A Midsummer Night's Dream (2016) poster

A Midsummer Night’s Dream (2016)

Rating:


UK. 2016.

Crew

Director – David Kerr, Adaptation – Russell T. Davies, Based on the Play by William Shakespeare, Producer – Nikki Wilson, Photography – Dale McCready, Music – Murray Gold, Visual Effects – Lola Post Production, Special Effects – Real SFX, Prosthetics & Makeup Design – Neill Gorton, Makeup Design – Claire Pritchard-Jones, Production Design – Michael Pickwoad. Production Company – BBC Wales.

Cast

Matt Lucas (Nick Bottom), Nonzo Anozie (Oberon), Prisca Bakare (Hermia), Matthew Tennyson (Lysander), Kate Kennedy (Helena), Paapa Essiedu (Demetrius), John Hannah (Theseus), Maxine Peake (Titania), Hiran Abeysekera (Puck), Eleanor Matsuura (Hippolyta), Colin MacFarlane (Egeus), Elaine Paige (Mistress Quince), Richard Wilson (Starveling), Bernard Cribbins (Snout)


Plot

Egeus approaches Theseus, the dictator of Athens, wanting to invoke an ancient law that says his daughter Hermia must marry the man of his choosing or be put to death if she refuses. Hermia and her lover Lysander decide to flee through the woods to the safety of an aunt’s place beyond the reach of the laws of Athens. Helena alerts Demetrius, the man Egeus would have marry Hermia, whom she secretly loves, and they pursue the others into the woods. Meanwhile, Oberon, king of the fairies, is irked with his wife Titania and tells his knave Puck to return with a magical flower. He orders drops from the flower be placed into Titania’s eye, causing her to fall in love with the first person she sees. This happens to be the actor Nick Bottom whom Puck has transformed into a donkey. Oberon also orders drops be placed in Demetrius’s eye but by mistake Puck places them in the eye of Lysander and he becomes infatuated with Helena, causing much confusion and rivalry between the two couples.


A Midsummer Night’s Dream (1605) is one of the handful of Shakespeare plays that overtly broaches fantasy, alongside Hamlet (1602), The Tempest (1611) and The Winter’s Tale (1623).

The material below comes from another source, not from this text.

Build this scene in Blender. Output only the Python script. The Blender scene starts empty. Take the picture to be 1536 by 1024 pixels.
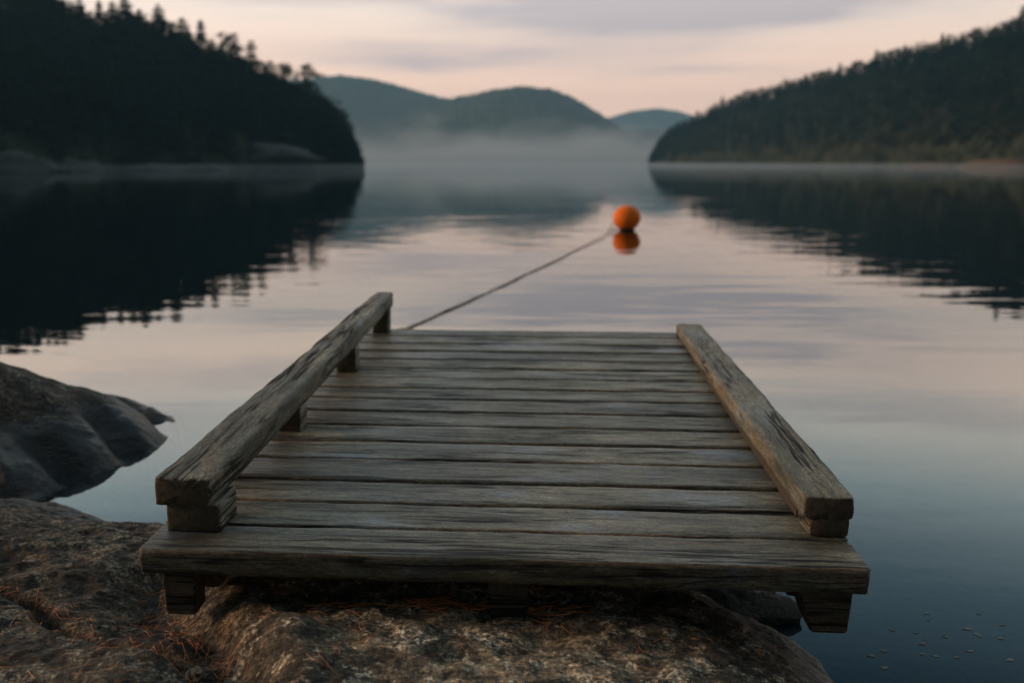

We have seen numerous versions of the story on film before, ranging from William Dieterle/Max Reinhardt version A Midsummer Night’s Dream (1935), the all-star A Midsummer Night’s Dream (1999) and Julie Taymor’s extraordinary A Midsummer Night’s Dream (2014) to list the most notable.

This version was made as a tv special by Russell T. Davies. Davies has gained a name in recent years in particular as a showrunner and producer of the modern Doctor Who (2005– ) and frequent writer of numerous episodes. He has a prolific career in British television going back to the 1980s and has been responsible for other genre shows such as Dark Season (1991), Century Falls (1993), The Second Coming (2003), Wizards vs Aliens (2012-3), Years and Years (2019), and as creator/producer of the Doctor Who spinoffs Torchwood (2006-11) and The Sarah Jane Adventures (2007-11).

Once the action moves to the enchanted forest, this version offers up a fairly standard telling of Shakespeare in the comic shenanigans that go on between fairy mischief and the human mortals caught up in the midst. This version never seems much interested in the fairies – they are accompanied by magical animated glows and Nonzo Anozie’s Oberon is outfitted in a very obvious looking appliance that gives him a set of horns from the middle of his forehead. This version spends far more time with Nick Bottom and the Rude Mechanicals than any other version I have seen, where Matt Lucas makes for an engagingly bumbling Bottom.

Nonzo Anozie as Oberon in A Midsummer Night's Dream (2016)
Nonzo Anozie as Oberon, king of the fairies

This version has also been modernised where the characters wear contemporary attire and are frequently seen reading and obtaining information from tablets. Perhaps the most WTF aspect of the entire production is when it comes to John Hannah’s Theseus where he and his entourage are attired as though a fascist dictatorship, accompanied by a retinue of armed stormtroopers. There is even a flag decked out in the stark red and black we associate with a Nazi flag.

I am not sure if Russell T. Davies was seeking to make some kind of political point here or what. And I am not sure if there is any precedence for this in Shakespeare – most other versions of the story have portrayed Theseus in genial terms. This version also sees fit to add a coda where the fairies invade and take over the wedding dance and we see that Theseus’s wife Hippolyta is really a fairy that he has kept imprisoned who is then freed while he staggers away and collapses dead outside the function.

The film was directed by David Kerr, a British tv director who subsequently went on to direct Johnny English Strikes Again (2018).